Evidence presented to a federal parliamentary committee shows that Labor and the Greens are responsible for the “snake and skink” delay to the Carmichael Mine Project, holding up 10,000 jobs in Central Queensland for perhaps a year or more.
“Last year, the Liberal National Government moved to amend the Environment Protection and Biodiversity Conservation Act to ensure that mere bureaucratic oversights would not unnecessarily hold up job creating projects,” Queensland Senator Matt Canavan said today.
“Those amendments were opposed in the Senate by the Labor party and the Greens.
“The Department of the Environment confirmed to a Senate Committee in Canberra today that, if those amendments had been put in place, the latest delay to the project – involving minor bureaucratic glitches in paperwork about the yakka skink and the ornamental snake – would not have arisen.”
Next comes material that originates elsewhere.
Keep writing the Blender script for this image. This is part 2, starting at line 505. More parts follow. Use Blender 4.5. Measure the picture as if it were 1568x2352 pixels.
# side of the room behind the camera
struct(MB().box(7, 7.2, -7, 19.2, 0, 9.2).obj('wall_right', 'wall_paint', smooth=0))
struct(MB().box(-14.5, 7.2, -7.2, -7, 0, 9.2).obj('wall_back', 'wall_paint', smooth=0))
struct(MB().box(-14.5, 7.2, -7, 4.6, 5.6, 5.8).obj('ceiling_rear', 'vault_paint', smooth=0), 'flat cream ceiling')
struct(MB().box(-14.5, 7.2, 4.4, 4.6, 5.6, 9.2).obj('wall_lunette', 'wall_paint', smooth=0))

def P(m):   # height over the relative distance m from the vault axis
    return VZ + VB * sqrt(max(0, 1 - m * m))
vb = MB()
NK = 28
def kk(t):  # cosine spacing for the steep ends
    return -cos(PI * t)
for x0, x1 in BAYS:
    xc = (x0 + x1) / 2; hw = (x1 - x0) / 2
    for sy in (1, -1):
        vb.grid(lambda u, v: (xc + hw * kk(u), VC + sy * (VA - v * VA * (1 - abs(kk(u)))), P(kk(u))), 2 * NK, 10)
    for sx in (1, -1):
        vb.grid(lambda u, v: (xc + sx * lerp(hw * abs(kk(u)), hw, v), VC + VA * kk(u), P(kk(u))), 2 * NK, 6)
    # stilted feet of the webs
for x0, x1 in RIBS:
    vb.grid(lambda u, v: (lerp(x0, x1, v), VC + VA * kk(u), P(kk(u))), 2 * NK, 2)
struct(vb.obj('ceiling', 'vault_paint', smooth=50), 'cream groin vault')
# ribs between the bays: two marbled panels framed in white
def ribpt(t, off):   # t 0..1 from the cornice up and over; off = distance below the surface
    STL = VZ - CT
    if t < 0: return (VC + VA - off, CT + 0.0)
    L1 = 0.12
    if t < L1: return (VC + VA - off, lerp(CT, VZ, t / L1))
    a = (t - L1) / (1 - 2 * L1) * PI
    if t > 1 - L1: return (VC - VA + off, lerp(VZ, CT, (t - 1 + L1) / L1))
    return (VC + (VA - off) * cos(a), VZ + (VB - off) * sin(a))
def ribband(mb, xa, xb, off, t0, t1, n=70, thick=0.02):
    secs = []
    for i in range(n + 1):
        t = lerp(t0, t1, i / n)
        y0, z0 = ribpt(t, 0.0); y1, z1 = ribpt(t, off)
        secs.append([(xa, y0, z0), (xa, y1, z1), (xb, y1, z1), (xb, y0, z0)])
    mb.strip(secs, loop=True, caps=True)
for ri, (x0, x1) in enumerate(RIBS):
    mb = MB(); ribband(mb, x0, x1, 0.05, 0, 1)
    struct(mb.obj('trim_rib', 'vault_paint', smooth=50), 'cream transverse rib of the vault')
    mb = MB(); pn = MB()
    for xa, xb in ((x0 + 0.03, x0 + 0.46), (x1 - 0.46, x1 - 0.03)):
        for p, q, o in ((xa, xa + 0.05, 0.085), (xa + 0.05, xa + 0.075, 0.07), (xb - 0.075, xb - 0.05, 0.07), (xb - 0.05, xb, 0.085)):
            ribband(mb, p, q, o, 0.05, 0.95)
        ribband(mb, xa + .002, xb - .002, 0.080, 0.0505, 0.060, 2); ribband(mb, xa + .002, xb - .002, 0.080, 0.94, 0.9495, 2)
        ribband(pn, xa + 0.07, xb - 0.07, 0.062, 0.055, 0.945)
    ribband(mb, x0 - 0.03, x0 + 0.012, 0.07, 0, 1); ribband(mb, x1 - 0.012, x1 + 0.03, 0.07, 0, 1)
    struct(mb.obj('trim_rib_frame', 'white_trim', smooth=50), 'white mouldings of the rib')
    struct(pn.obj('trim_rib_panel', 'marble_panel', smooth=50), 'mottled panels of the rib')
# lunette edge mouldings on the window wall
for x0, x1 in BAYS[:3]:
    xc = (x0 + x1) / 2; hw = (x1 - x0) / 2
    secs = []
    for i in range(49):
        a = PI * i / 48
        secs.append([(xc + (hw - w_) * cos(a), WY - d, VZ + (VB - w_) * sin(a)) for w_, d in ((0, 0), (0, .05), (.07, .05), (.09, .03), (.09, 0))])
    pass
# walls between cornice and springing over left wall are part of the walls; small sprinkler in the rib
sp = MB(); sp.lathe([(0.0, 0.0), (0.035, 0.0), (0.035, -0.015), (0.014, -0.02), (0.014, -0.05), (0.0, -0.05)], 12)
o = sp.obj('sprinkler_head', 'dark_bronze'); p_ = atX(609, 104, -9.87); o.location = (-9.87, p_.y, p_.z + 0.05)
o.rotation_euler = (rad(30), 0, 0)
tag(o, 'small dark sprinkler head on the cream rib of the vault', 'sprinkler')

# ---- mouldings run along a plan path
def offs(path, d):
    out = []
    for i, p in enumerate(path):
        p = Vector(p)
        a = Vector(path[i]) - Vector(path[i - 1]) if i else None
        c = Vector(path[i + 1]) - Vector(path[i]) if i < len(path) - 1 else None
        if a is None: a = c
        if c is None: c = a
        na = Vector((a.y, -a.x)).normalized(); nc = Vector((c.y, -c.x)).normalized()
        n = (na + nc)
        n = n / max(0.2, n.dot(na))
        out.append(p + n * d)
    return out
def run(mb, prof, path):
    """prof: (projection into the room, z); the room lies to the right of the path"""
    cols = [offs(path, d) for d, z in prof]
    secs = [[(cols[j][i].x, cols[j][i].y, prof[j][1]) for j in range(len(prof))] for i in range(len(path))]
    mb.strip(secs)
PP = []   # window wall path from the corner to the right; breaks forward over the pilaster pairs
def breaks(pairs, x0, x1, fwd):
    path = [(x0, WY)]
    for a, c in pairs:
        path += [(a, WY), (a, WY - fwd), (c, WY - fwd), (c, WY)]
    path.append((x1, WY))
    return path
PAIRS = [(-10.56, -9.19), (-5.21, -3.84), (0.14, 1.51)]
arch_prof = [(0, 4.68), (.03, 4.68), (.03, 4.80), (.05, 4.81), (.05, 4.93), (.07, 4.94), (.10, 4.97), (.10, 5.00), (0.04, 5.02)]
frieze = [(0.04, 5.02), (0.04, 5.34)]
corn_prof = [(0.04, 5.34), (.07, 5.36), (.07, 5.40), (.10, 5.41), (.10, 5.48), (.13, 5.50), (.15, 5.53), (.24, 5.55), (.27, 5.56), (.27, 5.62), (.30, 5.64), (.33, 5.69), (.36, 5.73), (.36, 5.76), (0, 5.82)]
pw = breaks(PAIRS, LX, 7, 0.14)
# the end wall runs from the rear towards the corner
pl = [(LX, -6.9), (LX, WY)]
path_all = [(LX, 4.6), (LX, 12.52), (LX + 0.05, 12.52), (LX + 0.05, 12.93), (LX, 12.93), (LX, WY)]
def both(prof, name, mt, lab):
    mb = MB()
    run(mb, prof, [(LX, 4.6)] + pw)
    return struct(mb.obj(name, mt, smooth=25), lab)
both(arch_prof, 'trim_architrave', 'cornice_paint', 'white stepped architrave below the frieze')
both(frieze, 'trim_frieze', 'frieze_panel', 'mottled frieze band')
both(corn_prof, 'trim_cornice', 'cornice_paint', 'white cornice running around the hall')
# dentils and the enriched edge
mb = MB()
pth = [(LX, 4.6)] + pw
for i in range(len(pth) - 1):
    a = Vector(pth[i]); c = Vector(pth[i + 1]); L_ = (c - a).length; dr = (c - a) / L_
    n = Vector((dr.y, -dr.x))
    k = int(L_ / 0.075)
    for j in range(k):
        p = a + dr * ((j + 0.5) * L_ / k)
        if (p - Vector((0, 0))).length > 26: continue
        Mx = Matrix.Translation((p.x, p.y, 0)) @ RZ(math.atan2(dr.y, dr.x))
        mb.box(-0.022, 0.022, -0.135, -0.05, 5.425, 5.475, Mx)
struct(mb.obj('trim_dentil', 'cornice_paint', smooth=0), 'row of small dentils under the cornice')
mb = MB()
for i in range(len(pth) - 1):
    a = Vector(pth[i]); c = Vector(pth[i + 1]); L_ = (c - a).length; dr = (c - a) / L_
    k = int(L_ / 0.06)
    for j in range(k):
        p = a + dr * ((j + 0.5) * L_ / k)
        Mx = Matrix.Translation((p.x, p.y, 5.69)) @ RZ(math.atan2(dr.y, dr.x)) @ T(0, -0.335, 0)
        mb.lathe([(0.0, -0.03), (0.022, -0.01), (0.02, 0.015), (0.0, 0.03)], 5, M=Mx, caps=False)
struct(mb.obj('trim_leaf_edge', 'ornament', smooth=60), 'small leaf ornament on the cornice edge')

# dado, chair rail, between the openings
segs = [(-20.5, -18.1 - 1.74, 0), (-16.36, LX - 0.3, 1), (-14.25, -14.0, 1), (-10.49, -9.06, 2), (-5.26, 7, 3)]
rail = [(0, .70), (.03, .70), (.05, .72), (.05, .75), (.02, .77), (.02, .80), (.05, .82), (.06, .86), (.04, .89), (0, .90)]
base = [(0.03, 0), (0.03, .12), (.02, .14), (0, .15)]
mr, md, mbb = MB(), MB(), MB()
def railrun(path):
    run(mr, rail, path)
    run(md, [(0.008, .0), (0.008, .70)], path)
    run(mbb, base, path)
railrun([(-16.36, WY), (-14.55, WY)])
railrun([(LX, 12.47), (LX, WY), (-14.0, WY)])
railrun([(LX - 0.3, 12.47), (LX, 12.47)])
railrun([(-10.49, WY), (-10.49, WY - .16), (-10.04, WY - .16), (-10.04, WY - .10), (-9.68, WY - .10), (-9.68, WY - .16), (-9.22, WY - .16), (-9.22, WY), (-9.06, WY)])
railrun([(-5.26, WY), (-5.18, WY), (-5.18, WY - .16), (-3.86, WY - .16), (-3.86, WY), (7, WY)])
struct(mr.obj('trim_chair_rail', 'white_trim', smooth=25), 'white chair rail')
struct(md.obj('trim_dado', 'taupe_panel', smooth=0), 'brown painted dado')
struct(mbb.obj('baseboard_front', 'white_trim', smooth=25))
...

Senator Canavan said he put a direct question today to Enviornment Department head Gordon De Brouwer, asking: “Can I just confirm then, in this case, is it your view that if those amendments had been enacted there would have been no reason for this decision to be set aside on these grounds?”
“Dr De Brouwer confirmed this and stated: ‘In this case, the conditioning around the snake and the skink were fully addressed, and if the legislative amendments had been made, and they had been prospective, then that would have covered this particular instance’.
“In Central and North Queensland, the Labor party say they support coal mining: they say they support the Carmichael project. But down south in Canberra, they do something completely different: Labor vote with the Greens. They vote to delay new mining jobs.
“The Labor party need to decide: do they support jobs in Central Queensland or support the Greens in Canberra. A direct decision of the Labor party in this case to support the Greens has delayed creation of thousands of new jobs in Central Queensland.
“The Government’s amendments were included in the Environment Legislation Amendment Bill 2013 and were in direct response to this technical loophole arising in a decision by the former Labor government on an iron ore mine in Tasmania.”